- [Given instruction] Repeat the data word for word. Do not include the pictures.

- [Source excerpt]
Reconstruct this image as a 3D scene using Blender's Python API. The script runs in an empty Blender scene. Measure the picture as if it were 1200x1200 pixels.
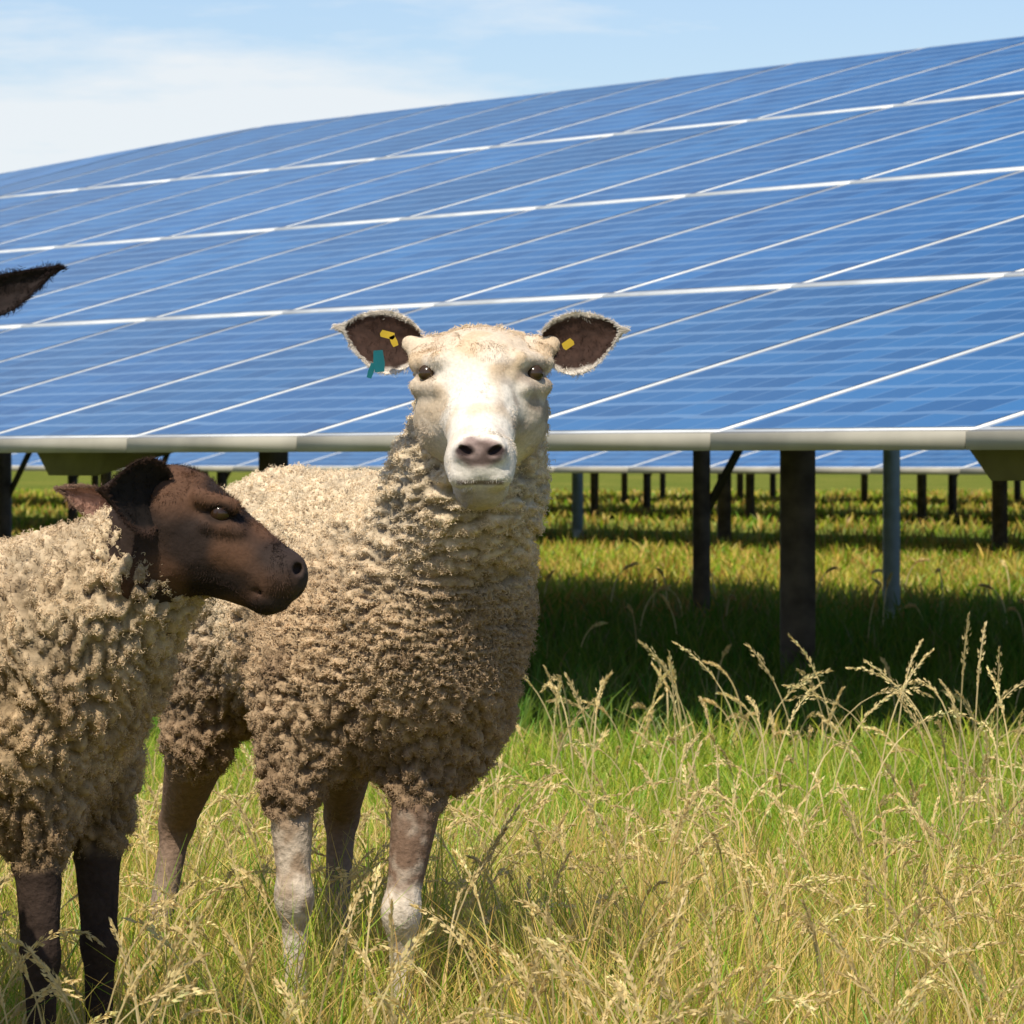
import bpy, math, numpy as np
from mathutils import Vector
rng=np.random.default_rng(7)
sc=bpy.context.scene
def link(o,parent=None):
    sc.collection.objects.link(o)
    if parent is not None: o.parent=parent
    return o
def empty(name):
    e=bpy.data.objects.new(name,None); e.empty_display_size=.1; return link(e)
def mesh_obj(name,V,F,mat=None,parent=None,smooth=True,col=None,uv=None,matidx=None):
    """V (n,3); F (m,k) int array of equal-sized faces"""
    V=np.asarray(V,np.float32); F=np.asarray(F,np.int32)
    me=bpy.data.meshes.new(name)
    m,k=F.shape
    me.vertices.add(len(V)); me.vertices.foreach_set('co',V.ravel())
    me.loops.add(m*k); me.loops.foreach_set('vertex_index',F.ravel())
    me.polygons.add(m); me.polygons.foreach_set('loop_start',np.arange(0,m*k,k,dtype=np.int32))
    me.polygons.foreach_set('loop_total',np.full(m,k,np.int32))
    me.update(calc_edges=True)
    if smooth: me.polygons.foreach_set('use_smooth',np.ones(m,bool))
    if col is not None:
        a=me.color_attributes.new('Col','FLOAT_COLOR','POINT')
        c=np.ones((len(V),4),np.float32); c[:,:3]=col
        a.data.foreach_set('color',c.ravel())
    if uv is not None:
        u=me.uv_layers.new(name='UVMap'); u.data.foreach_set('uv',np.asarray(uv,np.float32).ravel())
    if mat is not None:
        for mm in (mat if isinstance(mat,list) else [mat]): me.materials.append(mm)
    if matidx is not None: me.polygons.foreach_set('material_index',np.asarray(matidx,np.int32))
    me.validate(clean_customdata=False)
    return link(bpy.data.objects.new(name,me),parent)

# ---------------- noise
def _h(ix,iy,iz,s):
    n=(ix*374761393+iy*668265263+iz*2147483647+s*1274126177)&0xffffffff
    n=((n^(n>>13))*1274126177)&0xffffffff
    return (((n^(n>>16))&0xffff)/32767.5-1.0)
def pnoise(P,seed=0):
    P=np.asarray(P,np.float64); I=np.floor(P).astype(np.int64); f=P-I
    u=f*f*f*(f*(f*6-15)+10); out=0
    for dx in (0,1):
        for dy in (0,1):
            for dz in (0,1):
                ix,iy,iz=I[:,0]+dx,I[:,1]+dy,I[:,2]+dz
                g=_h(ix,iy,iz,seed)*(f[:,0]-dx)+_h(ix,iy,iz,seed+11)*(f[:,1]-dy)+_h(ix,iy,iz,seed+23)*(f[:,2]-dz)
                w=(u[:,0] if dx else 1-u[:,0])*(u[:,1] if dy else 1-u[:,1])*(u[:,2] if dz else 1-u[:,2])
                out=out+g*w
    return out
def sst(a,b,x):
    t=np.clip((x-a)/(b-a),0,1); return t*t*(3-2*t)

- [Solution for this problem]
Reconstruct this image as a 3D scene using Blender's Python API. The script runs in an empty Blender scene. Measure the picture as if it were 1200x1200 pixels.
import bpy, math, numpy as np
from mathutils import Vector
rng=np.random.default_rng(7)
sc=bpy.context.scene
def link(o,parent=None):
    sc.collection.objects.link(o)
    if parent is not None: o.parent=parent
    return o
def empty(name):
    e=bpy.data.objects.new(name,None); e.empty_display_size=.1; return link(e)
def mesh_obj(name,V,F,mat=None,parent=None,smooth=True,col=None,uv=None,matidx=None):
    """V (n,3); F (m,k) int array of equal-sized faces"""
    V=np.asarray(V,np.float32); F=np.asarray(F,np.int32)
    me=bpy.data.meshes.new(name)
    m,k=F.shape
    me.vertices.add(len(V)); me.vertices.foreach_set('co',V.ravel())
    me.loops.add(m*k); me.loops.foreach_set('vertex_index',F.ravel())
    me.polygons.add(m); me.polygons.foreach_set('loop_start',np.arange(0,m*k,k,dtype=np.int32))
    me.polygons.foreach_set('loop_total',np.full(m,k,np.int32))
    me.update(calc_edges=True)
    if smooth: me.polygons.foreach_set('use_smooth',np.ones(m,bool))
    if col is not None:
        a=me.color_attributes.new('Col','FLOAT_COLOR','POINT')
        c=np.ones((len(V),4),np.float32); c[:,:3]=col
        a.data.foreach_set('color',c.ravel())
    if uv is not None:
        u=me.uv_layers.new(name='UVMap'); u.data.foreach_set('uv',np.asarray(uv,np.float32).ravel())
    if mat is not None:
        for mm in (mat if isinstance(mat,list) else [mat]): me.materials.append(mm)
    if matidx is not None: me.polygons.foreach_set('material_index',np.asarray(matidx,np.int32))
    me.validate(clean_customdata=False)
    return link(bpy.data.objects.new(name,me),parent)

# ---------------- noise
def _h(ix,iy,iz,s):
    n=(ix*374761393+iy*668265263+iz*2147483647+s*1274126177)&0xffffffff
    n=((n^(n>>13))*1274126177)&0xffffffff
    return (((n^(n>>16))&0xffff)/32767.5-1.0)
def pnoise(P,seed=0):
    P=np.asarray(P,np.float64); I=np.floor(P).astype(np.int64); f=P-I
    u=f*f*f*(f*(f*6-15)+10); out=0
    for dx in (0,1):
        for dy in (0,1):
            for dz in (0,1):
                ix,iy,iz=I[:,0]+dx,I[:,1]+dy,I[:,2]+dz
                g=_h(ix,iy,iz,seed)*(f[:,0]-dx)+_h(ix,iy,iz,seed+11)*(f[:,1]-dy)+_h(ix,iy,iz,seed+23)*(f[:,2]-dz)
                w=(u[:,0] if dx else 1-u[:,0])*(u[:,1] if dy else 1-u[:,1])*(u[:,2] if dz else 1-u[:,2])
                out=out+g*w
    return out
def sst(a,b,x):
    t=np.clip((x-a)/(b-a),0,1); return t*t*(3-2*t)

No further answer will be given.